Keempat, Keadilan dalam berucap, dengan tak bersaksi palsu atau berdusta. Dapat dipercaya atau Amanah, dan Keadilan, terkait erat. Allah berfirman,
اِنَّ اللّٰهَ يَأْمُرُكُمْ اَنْ تُؤَدُّوا الْاَمٰنٰتِ اِلٰٓى اَهْلِهَاۙ وَاِذَا حَكَمْتُمْ بَيْنَ النَّاسِ اَنْ تَحْكُمُوْا بِالْعَدْلِ ۗ اِنَّ اللّٰهَ نِعِمَّا يَعِظُكُمْ بِهٖ ۗ اِنَّ اللّٰهَ كَانَ سَمِيْعًاۢ بَصِيْرًا
"Sungguh, Allah menyuruhmu menyampaikan amanah kepada yang berhak menerimanya, dan apabila kamu menetapkan hukum di antara manusia, hendaknya kamu menetapkannya dengan adil. Sungguh, Allah sebaik-baik Yang memberi pengajaran kepadamu. Sungguh, Allah Maha Mendengar, Maha Melihat.." [QS. An-Nisa (4):58]
Semua inilah, kewajiban utama yang diletakkan atas masyarakat Muslim, dan merangkum etika-moralnya, yakni, menunaikan Amanah dan menegakkan Keadilan. Amanah yang paling mendasar dan terpenting itu, apa yang Allah tanamkan dalam fitrah manusia. Inilah yang ditampik oleh langit, bumi, dan pegunungan, melainkan disanggupi manusia. Yaitu dengan rela dan sengaja, mengakui pedoman Ilahi, dan beriman kepada Allah. Inilah Amanah yang diberikan Allah kepada manusia dalam kodratnya. Makhluk-makhluk lain, telah diberi kepercayaan tanpa mereka perlu berusaha apapun. Dengan demikian, mereka mengenali Rabb mereka dan menyembah-Nya tanpa harus memilih, atau mengerahkan upaya khusus apapun. Hanya manusialah, yang telah dibebankan tugas ini, agar memenuhinya berdasarkan sifat penuntunnya, pengetahuannya, penalarannya, kemauannya dan usahanya. Dan, dalam hal ini, ia akan selalu menerima pertolongan Allah.

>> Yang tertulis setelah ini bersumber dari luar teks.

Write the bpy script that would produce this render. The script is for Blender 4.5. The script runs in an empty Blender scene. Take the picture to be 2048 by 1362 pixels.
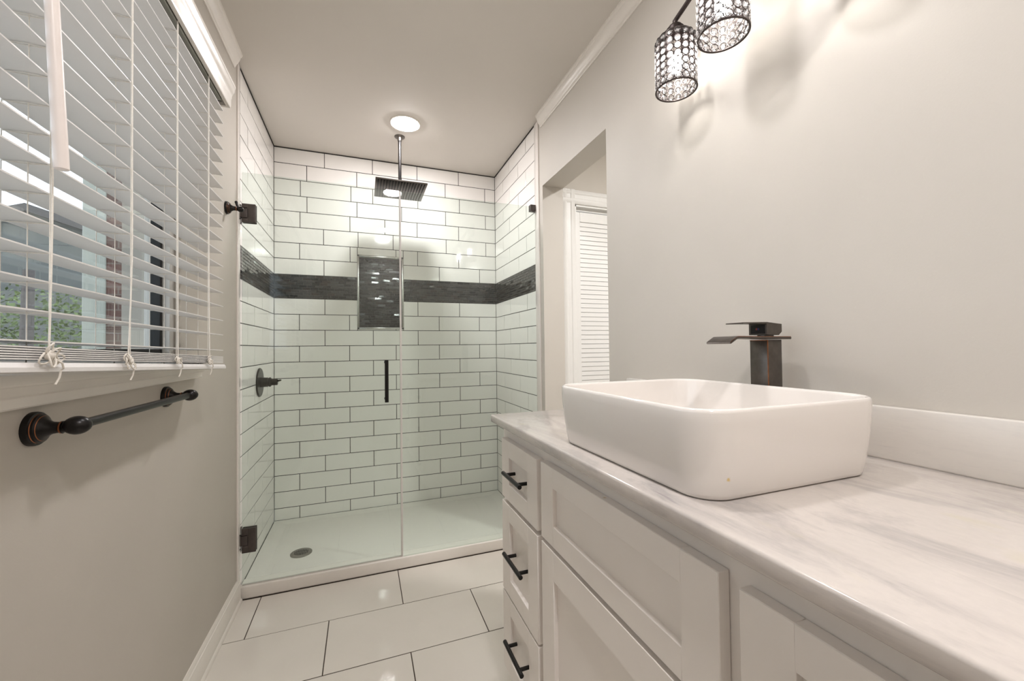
import bpy, bmesh, math, random
from mathutils import Vector, Matrix
random.seed(7)
S = bpy.context.scene
COL = S.collection
PI = math.pi

# ------------------------------------------------------------------ camera
cam_d = bpy.data.cameras.new('camera')
cam_d.sensor_width = 36.0
cam_d.lens = 14.201
cam_d.clip_start = 0.01
cam = bpy.data.objects.new('camera', cam_d)
COL.objects.link(cam)
_r = Vector((0.93783218, -0.34690853, -0.01119291))
_u = Vector((0.00475536, -0.01940265, 0.99980044))
_d = Vector((0.34705647, 0.93769825, 0.01654676))
cam.matrix_world = Matrix(((_r.x, _u.x, -_d.x, 0.53772), (_r.y, _u.y, -_d.y, -2.98779),
                           (_r.z, _u.z, -_d.z, 1.14745), (0, 0, 0, 1)))
S.camera = cam

# ------------------------------------------------------------------ world, exposure, lamp and fill strengths
W = bpy.data.worlds.new('overcast_sky')
S.world = W
W.use_nodes = True
bg = W.node_tree.nodes['Background']
bg.inputs[0].default_value = (0.80, 0.88, 1.0, 1)
bg.inputs[1].default_value = 0.42
S.view_settings.view_transform = 'Standard'
S.view_settings.look = 'None'
S.view_settings.exposure = 2.62
S.view_settings.gamma = 1.0
S.view_settings.use_curve_mapping = False
LENS_SHOWER = 45.0
LENS_ROOM = 22.0
FILL_REAR = 45.0
FILL_HALL = 92.0
BULB = 18.0

# ------------------------------------------------------------------ materials
def lin(c):
    return tuple((v / 12.92 if v <= 0.04045 else ((v + 0.055) / 1.055) ** 2.4) for v in (x / 255 for x in c))

def new_mat(name):
    m = bpy.data.materials.new(name)
    m.use_nodes = True
    nt = m.node_tree
    return m, nt, nt.nodes['Principled BSDF']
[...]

Inilah, kemudian, Amanah pertama yang seyogyanya, ditunaikan manusia. Inilah yang memunculkan semua amanah lain yang Allah perintahkan agar dipenuhi manusia. Salah satu yang terpenting, di antaranya, bersaksi menurut keyakinan Islam. Ini berbentuk, pertama, berupaya keras bagi diri-sendiri, sehingga kehidupan, perasaan, tindakan, dan perilaku seseorang, menjadi terjemahan penerapan Iman. Jadi, saat masyarakat memuji perilaku, nilai dan sikap atau tatakrama, serta standar moral seorang mukmin, mereka menyadari bahwa, hanya karena ia meyakini Islam, ia mampu mencapai standar yang tinggi.
Cara lain bersaksi menurut keyakinan Islam, mewujudkan betapa Islam, jauh lebih mendalam dan luhur dibandingkan keyakinan manusia lainnya. Kesaksian selanjutnya, diberikan dengan mengambil langkah-langkah agar membantu mengimplementasikan Islam sebagai Pedoman Hidup bagi masyarakat Muslim, dan dalam kehidupan manusia pada umumnya. Agar dapat melaksanakannya, orang beriman seyogyanya menggunakan berbagai sarana yang tersedia bagi mereka, baik sebagai insan maupun sebagai anggota masyarakat. Implementasi praktis seperti inilah, Amanah menjadi sangat penting, setelah memeluk Iman itu sendiri. Tiada insan dan kelompok, yang dikecualikan dari Amanah ini. Amanah lain, yang tersirat dalam apa yang telah disebutkan, bahwa memperlakukan manusia dan memberikan kepada mereka, apapun yang mereka amanahkan kepada kita. Termasuk kejujuran dalam jual-beli, menyampaikan nasihat yang tulus kepada pemerintah dan yang diperintah, merawat anak-anak dengan baik, melindungi kepentingan masyarakat dan membelanya dari serangan musuh, dan mematuhi segala tugas dan kewajiban yang digariskan sesuai etika Ilahi. Semuanya, Amanah yang selayaknya dipenuhi.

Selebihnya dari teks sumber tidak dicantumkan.